> WHAT YOU NEED TO DO:
Begin at the first line below and copy each line exactly, ending with the line where "COL = S.collection" appears.

---------- RECORDS PROVIDED ----------

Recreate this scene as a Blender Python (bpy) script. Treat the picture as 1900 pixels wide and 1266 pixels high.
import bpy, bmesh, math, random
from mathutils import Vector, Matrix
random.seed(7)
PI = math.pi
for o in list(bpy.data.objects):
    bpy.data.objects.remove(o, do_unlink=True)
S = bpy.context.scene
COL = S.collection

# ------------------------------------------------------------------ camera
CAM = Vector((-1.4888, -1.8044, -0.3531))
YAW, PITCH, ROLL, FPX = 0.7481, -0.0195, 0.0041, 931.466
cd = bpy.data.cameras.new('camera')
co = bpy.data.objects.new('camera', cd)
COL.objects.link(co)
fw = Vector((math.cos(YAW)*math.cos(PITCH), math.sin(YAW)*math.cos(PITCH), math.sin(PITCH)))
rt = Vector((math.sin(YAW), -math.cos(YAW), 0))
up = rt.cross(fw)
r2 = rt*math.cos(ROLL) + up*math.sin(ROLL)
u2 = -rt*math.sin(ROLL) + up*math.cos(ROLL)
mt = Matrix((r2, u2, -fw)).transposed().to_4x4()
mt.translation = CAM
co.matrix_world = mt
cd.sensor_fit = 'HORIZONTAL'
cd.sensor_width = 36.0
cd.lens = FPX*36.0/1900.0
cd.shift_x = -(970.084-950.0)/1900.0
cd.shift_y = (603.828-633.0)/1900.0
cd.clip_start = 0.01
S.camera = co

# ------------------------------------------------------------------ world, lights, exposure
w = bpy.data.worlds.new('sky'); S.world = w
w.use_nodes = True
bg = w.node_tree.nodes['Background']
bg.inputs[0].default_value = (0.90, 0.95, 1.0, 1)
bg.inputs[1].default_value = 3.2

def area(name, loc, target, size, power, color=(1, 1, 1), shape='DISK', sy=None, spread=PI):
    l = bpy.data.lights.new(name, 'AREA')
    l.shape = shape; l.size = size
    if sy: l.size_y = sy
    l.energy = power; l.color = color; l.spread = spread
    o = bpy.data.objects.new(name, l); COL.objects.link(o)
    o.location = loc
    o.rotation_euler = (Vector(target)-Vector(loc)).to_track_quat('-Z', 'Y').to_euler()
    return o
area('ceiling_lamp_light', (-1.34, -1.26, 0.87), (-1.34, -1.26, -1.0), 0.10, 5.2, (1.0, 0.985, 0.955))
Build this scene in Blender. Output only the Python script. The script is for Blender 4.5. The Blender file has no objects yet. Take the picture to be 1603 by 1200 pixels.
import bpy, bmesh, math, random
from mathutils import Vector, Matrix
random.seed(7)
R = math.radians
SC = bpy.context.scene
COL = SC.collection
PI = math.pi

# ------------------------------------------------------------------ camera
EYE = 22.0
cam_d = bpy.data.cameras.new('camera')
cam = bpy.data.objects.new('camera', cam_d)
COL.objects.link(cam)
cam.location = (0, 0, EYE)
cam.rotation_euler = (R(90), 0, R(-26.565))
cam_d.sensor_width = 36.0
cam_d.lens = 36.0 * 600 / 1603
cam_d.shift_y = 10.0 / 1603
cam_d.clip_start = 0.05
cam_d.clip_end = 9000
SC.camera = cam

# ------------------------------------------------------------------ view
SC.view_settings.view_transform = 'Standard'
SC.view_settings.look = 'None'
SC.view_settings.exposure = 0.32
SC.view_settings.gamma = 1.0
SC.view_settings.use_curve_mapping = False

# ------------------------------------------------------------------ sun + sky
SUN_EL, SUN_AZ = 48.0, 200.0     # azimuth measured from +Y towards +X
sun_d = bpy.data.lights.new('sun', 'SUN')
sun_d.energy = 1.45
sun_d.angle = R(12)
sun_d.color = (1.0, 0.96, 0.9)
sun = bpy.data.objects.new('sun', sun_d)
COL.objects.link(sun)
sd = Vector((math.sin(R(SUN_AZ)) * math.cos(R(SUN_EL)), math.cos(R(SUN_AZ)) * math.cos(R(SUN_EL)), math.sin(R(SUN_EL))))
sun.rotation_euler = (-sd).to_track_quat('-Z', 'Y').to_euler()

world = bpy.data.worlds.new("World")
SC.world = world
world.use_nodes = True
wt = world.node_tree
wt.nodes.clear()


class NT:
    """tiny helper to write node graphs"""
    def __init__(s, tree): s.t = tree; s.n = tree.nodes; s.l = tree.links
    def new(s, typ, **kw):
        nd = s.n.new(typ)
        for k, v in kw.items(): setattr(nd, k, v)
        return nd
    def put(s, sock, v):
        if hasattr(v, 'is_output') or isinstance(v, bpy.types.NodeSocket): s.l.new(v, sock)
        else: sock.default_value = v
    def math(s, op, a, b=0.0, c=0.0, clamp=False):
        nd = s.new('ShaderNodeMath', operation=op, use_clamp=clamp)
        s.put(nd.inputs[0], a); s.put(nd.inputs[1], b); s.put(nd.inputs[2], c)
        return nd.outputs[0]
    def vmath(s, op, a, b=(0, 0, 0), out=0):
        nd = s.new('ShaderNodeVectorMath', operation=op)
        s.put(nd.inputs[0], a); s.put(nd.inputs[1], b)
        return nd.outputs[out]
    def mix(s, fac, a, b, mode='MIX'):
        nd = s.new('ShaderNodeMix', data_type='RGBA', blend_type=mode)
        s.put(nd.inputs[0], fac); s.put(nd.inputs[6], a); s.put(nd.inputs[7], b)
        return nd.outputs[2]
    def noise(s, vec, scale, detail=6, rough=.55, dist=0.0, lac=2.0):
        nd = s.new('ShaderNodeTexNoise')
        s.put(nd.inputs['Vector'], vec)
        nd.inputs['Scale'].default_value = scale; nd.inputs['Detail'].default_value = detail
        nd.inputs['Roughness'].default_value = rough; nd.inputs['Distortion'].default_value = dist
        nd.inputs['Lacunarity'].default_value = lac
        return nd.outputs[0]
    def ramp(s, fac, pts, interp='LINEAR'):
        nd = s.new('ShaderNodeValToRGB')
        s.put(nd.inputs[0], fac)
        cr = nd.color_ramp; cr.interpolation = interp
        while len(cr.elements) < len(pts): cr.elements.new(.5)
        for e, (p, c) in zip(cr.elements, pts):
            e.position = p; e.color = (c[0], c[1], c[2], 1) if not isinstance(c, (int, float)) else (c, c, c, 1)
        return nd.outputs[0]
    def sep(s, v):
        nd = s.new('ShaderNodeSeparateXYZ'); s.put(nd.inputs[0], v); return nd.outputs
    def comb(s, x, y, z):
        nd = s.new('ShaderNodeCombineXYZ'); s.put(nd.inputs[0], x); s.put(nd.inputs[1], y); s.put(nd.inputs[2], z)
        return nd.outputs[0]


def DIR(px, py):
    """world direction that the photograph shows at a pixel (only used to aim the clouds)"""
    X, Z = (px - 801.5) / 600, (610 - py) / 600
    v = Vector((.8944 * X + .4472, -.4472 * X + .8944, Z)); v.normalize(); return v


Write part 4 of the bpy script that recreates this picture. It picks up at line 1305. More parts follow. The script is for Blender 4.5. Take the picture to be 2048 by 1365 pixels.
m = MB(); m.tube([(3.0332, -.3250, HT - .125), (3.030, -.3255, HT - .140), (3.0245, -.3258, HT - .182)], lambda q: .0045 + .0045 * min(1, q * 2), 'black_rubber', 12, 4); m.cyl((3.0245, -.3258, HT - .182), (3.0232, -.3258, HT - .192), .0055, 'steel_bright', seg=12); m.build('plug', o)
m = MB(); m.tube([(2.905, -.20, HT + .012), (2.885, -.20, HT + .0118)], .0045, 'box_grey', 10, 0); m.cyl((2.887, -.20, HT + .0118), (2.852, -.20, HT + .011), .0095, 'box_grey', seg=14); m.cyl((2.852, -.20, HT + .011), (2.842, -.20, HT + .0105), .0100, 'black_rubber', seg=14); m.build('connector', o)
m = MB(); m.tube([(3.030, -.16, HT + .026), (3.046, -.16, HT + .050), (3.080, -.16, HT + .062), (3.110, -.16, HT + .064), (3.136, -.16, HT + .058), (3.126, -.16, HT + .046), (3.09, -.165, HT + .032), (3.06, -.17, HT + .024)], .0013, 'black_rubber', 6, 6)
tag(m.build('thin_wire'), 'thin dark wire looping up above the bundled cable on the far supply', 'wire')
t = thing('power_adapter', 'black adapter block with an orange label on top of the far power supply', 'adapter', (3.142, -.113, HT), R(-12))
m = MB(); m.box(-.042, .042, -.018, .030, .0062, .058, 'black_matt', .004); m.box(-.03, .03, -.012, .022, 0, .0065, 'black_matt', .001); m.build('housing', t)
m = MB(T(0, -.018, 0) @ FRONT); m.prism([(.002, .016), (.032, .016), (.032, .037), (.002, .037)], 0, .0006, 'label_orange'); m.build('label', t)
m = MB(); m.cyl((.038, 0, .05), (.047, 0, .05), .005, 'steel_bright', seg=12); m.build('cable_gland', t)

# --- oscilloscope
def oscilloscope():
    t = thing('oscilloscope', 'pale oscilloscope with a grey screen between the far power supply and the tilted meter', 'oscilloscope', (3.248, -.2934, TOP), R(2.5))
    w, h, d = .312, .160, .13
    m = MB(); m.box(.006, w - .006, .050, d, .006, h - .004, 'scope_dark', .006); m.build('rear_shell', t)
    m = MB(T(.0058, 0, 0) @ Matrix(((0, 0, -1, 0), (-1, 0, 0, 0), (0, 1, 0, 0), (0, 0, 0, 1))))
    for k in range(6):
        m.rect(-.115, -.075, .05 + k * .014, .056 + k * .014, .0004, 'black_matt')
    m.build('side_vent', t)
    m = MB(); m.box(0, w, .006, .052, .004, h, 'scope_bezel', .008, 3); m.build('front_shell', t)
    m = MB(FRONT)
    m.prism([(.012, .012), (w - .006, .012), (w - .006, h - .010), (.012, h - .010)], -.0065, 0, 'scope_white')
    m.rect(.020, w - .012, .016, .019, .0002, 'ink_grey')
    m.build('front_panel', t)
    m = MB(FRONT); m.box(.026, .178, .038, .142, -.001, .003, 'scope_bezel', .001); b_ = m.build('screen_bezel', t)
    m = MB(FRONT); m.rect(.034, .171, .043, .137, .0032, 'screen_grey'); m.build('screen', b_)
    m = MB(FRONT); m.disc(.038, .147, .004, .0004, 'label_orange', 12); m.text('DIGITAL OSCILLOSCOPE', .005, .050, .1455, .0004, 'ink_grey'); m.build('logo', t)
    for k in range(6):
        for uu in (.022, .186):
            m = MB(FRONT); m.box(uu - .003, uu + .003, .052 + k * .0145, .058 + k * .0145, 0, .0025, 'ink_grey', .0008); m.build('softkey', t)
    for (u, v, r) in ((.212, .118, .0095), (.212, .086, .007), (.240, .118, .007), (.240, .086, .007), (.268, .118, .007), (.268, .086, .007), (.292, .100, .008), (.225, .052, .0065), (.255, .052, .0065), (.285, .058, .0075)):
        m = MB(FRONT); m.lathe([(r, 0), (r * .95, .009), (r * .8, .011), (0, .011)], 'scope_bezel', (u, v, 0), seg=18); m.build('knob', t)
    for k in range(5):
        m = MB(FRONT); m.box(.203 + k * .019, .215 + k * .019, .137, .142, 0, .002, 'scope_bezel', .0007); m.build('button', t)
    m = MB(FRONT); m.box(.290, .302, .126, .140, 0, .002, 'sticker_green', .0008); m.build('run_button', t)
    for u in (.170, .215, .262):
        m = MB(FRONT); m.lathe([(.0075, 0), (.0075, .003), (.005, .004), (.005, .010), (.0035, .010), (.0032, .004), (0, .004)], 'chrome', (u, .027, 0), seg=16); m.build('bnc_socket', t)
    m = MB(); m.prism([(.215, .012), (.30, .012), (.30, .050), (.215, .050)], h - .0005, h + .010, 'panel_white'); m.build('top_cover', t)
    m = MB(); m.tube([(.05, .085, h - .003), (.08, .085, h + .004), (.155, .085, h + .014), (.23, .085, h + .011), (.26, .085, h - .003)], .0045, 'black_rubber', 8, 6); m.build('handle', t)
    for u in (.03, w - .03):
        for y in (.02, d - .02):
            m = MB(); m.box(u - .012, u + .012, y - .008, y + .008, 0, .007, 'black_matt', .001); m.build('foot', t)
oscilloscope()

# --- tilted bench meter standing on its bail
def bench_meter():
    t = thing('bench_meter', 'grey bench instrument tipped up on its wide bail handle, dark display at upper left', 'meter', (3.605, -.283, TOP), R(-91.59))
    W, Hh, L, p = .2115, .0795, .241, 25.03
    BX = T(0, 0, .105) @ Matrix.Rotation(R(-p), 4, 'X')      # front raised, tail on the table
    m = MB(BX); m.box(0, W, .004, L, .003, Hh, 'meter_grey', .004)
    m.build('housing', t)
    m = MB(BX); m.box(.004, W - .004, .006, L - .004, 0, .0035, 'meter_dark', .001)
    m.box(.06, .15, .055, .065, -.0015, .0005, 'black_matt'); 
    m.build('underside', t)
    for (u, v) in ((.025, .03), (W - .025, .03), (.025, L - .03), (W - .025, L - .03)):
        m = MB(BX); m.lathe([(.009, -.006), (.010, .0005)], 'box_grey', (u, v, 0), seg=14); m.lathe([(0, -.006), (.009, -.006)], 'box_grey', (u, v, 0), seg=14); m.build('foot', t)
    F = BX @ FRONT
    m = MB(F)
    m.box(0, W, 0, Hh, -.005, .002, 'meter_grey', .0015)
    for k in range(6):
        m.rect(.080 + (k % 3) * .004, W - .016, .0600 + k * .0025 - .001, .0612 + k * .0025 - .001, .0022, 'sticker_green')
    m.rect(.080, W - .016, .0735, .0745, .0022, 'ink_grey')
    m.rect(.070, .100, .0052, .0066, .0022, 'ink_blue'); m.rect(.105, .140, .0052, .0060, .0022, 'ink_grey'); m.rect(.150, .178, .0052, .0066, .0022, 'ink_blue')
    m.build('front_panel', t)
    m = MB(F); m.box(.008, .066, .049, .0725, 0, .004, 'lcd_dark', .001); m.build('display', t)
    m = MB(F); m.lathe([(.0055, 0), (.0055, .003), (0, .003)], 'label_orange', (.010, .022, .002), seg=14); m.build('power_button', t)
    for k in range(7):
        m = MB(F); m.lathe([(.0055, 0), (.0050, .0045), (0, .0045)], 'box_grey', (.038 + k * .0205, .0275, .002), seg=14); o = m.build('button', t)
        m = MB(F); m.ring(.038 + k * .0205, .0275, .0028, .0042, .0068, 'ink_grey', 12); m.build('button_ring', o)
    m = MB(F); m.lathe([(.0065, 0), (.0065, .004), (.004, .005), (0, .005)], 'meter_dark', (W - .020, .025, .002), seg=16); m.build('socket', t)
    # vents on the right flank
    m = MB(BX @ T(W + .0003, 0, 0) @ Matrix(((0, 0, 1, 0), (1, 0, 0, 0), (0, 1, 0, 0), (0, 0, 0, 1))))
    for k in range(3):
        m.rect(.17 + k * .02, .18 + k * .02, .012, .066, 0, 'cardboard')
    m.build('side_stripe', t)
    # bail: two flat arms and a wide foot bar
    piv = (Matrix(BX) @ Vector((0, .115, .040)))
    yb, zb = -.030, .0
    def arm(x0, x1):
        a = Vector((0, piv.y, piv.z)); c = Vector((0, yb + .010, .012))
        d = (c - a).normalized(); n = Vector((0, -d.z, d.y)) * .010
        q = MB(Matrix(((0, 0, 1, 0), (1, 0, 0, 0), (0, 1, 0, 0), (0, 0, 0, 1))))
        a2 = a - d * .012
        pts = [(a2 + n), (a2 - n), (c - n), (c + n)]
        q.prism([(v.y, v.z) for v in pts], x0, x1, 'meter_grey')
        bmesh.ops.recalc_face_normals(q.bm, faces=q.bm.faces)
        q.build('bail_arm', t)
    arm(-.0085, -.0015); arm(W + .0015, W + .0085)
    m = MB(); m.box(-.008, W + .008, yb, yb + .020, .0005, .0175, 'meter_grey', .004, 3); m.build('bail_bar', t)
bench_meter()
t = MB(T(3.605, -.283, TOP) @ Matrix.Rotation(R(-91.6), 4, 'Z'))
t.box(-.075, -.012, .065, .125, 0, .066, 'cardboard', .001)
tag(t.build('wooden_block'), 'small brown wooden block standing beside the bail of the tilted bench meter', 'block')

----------

> TASK ANSWER:
Recreate this scene as a Blender Python (bpy) script. Treat the picture as 1900 pixels wide and 1266 pixels high.
import bpy, bmesh, math, random
from mathutils import Vector, Matrix
random.seed(7)
PI = math.pi
for o in list(bpy.data.objects):
    bpy.data.objects.remove(o, do_unlink=True)
S = bpy.context.scene
COL = S.collection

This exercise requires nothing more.